» EXERCISE DIRECTIONS
Where a line contains the word "scene", copy that line in full.

» INFORMATION SHOWN
+++
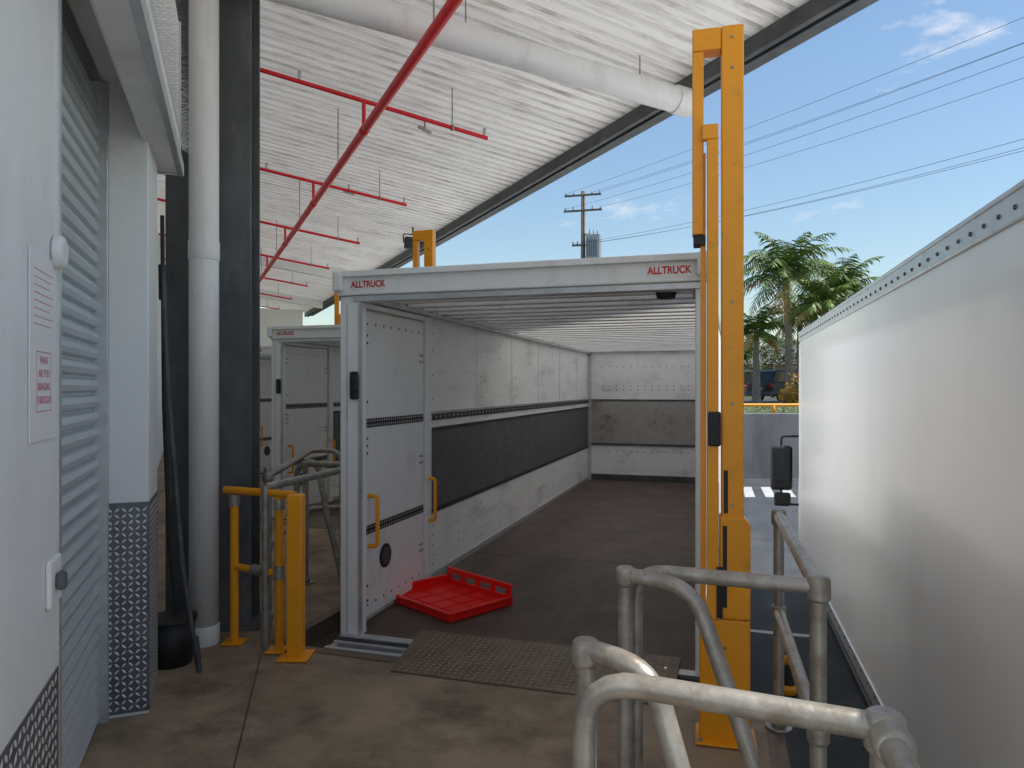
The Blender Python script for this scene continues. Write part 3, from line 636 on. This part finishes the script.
V=[(-5.6,-0.6,2.85),(5.6,-0.6,2.85),(5.6,8.6,2.85),(-5.6,8.6,2.85),(-3,4,4.7),(3,4,4.7)]
mesh_obj("roof",V,[(0,1,5,4),(1,2,5),(2,3,4,5),(3,0,4)],ROOFM,h)
boxes("window",[(-4,-2.4,-0.03,0.02,1.0,2.2),(1.4,3.4,-0.03,0.02,1.0,2.2)],GLASS,h)
boxes("window_frames",[(-4.08,-2.32,-0.02,0.0,0.92,1.0),(-4.08,-2.32,-0.02,0.0,2.2,2.28),(1.32,3.48,-0.02,0,0.92,1.0),(1.32,3.48,-0.02,0,2.2,2.28)],WHITE,h)
box("door",-0.5,0.45,-0.03,0.02,0,2.1,WHITE,h)
def suv(x,y,rz):
    c=empty("parked_car",(x,y,TZ+0.004),rz)
    body=[(0,0.35),(0,0.95),(0.08,1.05),(3.3,1.05),(4.4,0.92),(4.55,0.6),(4.5,0.32)]
    extrude_profile("body",body,-0.92,0.92,CARP,c,0.09,4)
    gh=[(0.12,1.0),(0.42,1.66),(0.7,1.74),(2.6,1.72),(3.45,1.0)]
    extrude_profile("cabin",gh,-0.78,0.78,CARP,c,0.08,4)
    mesh_obj("rear_glass",[(-0.62,0.17,1.1),(0.62,0.17,1.1),(0.58,0.385,1.58),(-0.58,0.385,1.58)],[(0,1,2,3)],GLASS,c)
    mesh_obj("windscreen",[(-0.66,3.34,1.12),(0.66,3.34,1.12),(0.6,2.74,1.64),(-0.6,2.74,1.64)],[(0,1,2,3)],GLASS,c)
    for s in (-1,1): mesh_obj("side_glass_%d"%s,[(s*0.784,0.55,1.1),(s*0.784,3.1,1.1),(s*0.784,2.55,1.6),(s*0.784,0.72,1.6)],[(0,1,2,3)],GLASS,c)
    for k,(a,b) in enumerate(((-0.82,0.85),(0.82,0.85),(-0.82,3.65),(0.82,3.65))): wheel("wheel_%d"%k,(a,b,0.36),0.36,0.22,c)
    boxes("tail_lamps",[(-0.9,-0.68,-0.03,0.05,0.82,1.0),(0.68,0.9,-0.03,0.05,0.82,1.0)],TAIL,c,0.02)
    box("number_plate",-0.26,0.26,-0.02,0.01,0.68,0.8,LINEW,c); box("bumper",-0.9,0.9,-0.08,0.1,0.35,0.58,GREYP,c,0.04)
    boxes("mirrors",[(-1.05,-0.9,2.75,2.9,1.05,1.2),(0.9,1.05,2.75,2.9,1.05,1.2)],CARP,c,0.03)
    boxes("headlamps",[(-0.85,-0.5,4.38,4.5,0.7,0.85),(0.5,0.85,4.38,4.5,0.7,0.85)],ALU,c,0.02)
suv(13.2,38.5,R(-62))
def pole(x,y,rz,tr=False):
    g=empty("power_pole",(x,y,TZ-0.1),rz); hh=13.7
    cyl("mast",(0,0,0),(0,0,hh),0.19,0.13,WOOD,g,14)
    for k,(z,w_) in enumerate(((hh-0.35,1.2),(hh-1.35,1.25),(hh-3.6,0.7))):
        box("crossarm_%d"%k,-w_,w_,-0.2,-0.1,z,z+0.12,WOOD,g,0.01)
        for j in (-0.92,-0.5,0.5,0.92): cyl("insulator_%d_%d"%(k,j*100),(j*w_,-0.15,z+0.12),(j*w_,-0.15,z+0.32),0.05,0.03,CERAM,g,10)
    if tr:
        box("transformer",0.25,1.15,-0.5,0.4,hh-4.5,hh-2.9,CERAM,g,0.05)
        boxes("transformer_fins",[(0.28+0.14*j,0.33+0.14*j,-0.62,-0.505,hh-4.3,hh-3.1) for j in range(6)],CERAM,g)
        box("transformer_bracket",0,0.5,-0.15,-0.05,hh-2.88,hh-2.8,DKSTEEL,g)
        for j in range(3): cyl("bushing_%d"%j,(0.45+0.25*j,-0.1,hh-2.9),(0.45+0.25*j,-0.1,hh-2.5),0.05,0.03,CERAM,g,8)
pA=(4.64,47.0); pB=(30.0,1.5)
pole(pA[0],pA[1],R(-15),True); pole(pB[0],pB[1],R(-15)) 
wg=empty("power_lines")
def wire(k,a,b,sag):
    pts=[]
    for i in range(33):
        t=i/32; p=Vector(a).lerp(Vector(b),t); p.z-=sag*4*t*(1-t); pts.append(p)
    pipe("wire_%d"%k,pts,0.008,WIRE,wg,0,1)
k=0
for z,w_ in ((13.4,1.2),(12.4,1.25),(10.1,0.7)):
    for j in (-0.92,0.5,0.92):
        dx,dy=j*w_*math.cos(R(-15)),j*w_*math.sin(R(-15))
        if z==12.4 and j==0.5: continue
        wire(k,(pA[0]+dx,pA[1]+dy,TZ+z+0.1),(pB[0]+dx*1.6,pB[1]+dy,TZ+z+0.1+(0.6 if j>0.6 else 0)),0.7+0.1*k); k+=1
wire(k,(pA[0],pA[1],TZ+9.3),(60,62,TZ+9.5),1.0)
wire(k+1,(18,60,TZ+8.0),(48,30,TZ+10.5),0.5)

# ------------------------------------------------------------ light
tosun=Vector((0.97,-0.24,0)).normalized(); EL=R(63)
ts=Vector((tosun.x*math.cos(EL),tosun.y*math.cos(EL),math.sin(EL)))
sl=bpy.data.lights.new("sun",'SUN'); sl.energy=5.0; sl.angle=R(0.5); sl.color=(1.0,0.95,0.86)
so=bpy.data.objects.new("sun",sl); so.rotation_euler=(-ts).to_track_quat('-Z','Y').to_euler(); so.location=(20,-10,20); COL.objects.link(so)
w=bpy.data.worlds.new("World"); scene.world=w; w.use_nodes=True
nt=w.node_tree;N=nt.nodes;Lk=nt.links
bg=N["Background"]; bg.inputs["Strength"].default_value=0.15
sky=N.new("ShaderNodeTexSky"); sky.sky_type='NISHITA'; sky.sun_disc=False; sky.sun_elevation=EL; sky.sun_rotation=math.atan2(tosun.x,tosun.y)
sky.air_density=1.5; sky.dust_density=0.4; sky.ozone_density=4.5
tc=N.new("ShaderNodeTexCoord"); mp=N.new("ShaderNodeMapping"); mp.inputs["Scale"].default_value=(2.2,2.2,6.0)
nz=N.new("ShaderNodeTexNoise"); nz.inputs["Scale"].default_value=2.4; nz.inputs["Detail"].default_value=7; nz.inputs["Roughness"].default_value=0.62
mr=N.new("ShaderNodeMapRange"); mr.inputs["From Min"].default_value=0.60; mr.inputs["From Max"].default_value=0.76; mr.inputs["To Max"].default_value=0.8
mx=N.new("ShaderNodeMix"); mx.data_type='RGBA'; mx.inputs["B"].default_value=(6.6,6.6,6.7,1)
Lk.new(tc.outputs["Generated"],mp.inputs["Vector"]); Lk.new(mp.outputs[0],nz.inputs["Vector"]); Lk.new(nz.outputs["Fac"],mr.inputs["Value"])
Lk.new(mr.outputs["Result"],mx.inputs["Factor"]); Lk.new(sky.outputs[0],mx.inputs["A"]); Lk.new(mx.outputs["Result"],bg.inputs["Color"])

# ------------------------------------------------------------ camera
cd=bpy.data.cameras.new("Camera"); cam=bpy.data.objects.new("Camera",cd); COL.objects.link(cam)
cam.location=(0,0,1.6); cam.rotation_euler=(R(90),0,0); cd.sensor_width=36; cd.lens=720/1024*36; cd.clip_start=0.05; cd.clip_end=6000; cd.shift_y=0.003
scene.camera=cam
scene.view_settings.view_transform='Standard'; scene.view_settings.look='None'; scene.view_settings.exposure=0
+++
» COMPLETE OUTPUT
The Blender Python script for this scene continues. Write part 3, from line 636 on. This part finishes the script.
w=bpy.data.worlds.new("World"); scene.world=w; w.use_nodes=True
scene.camera=cam
scene.view_settings.view_transform='Standard'; scene.view_settings.look='None'; scene.view_settings.exposure=0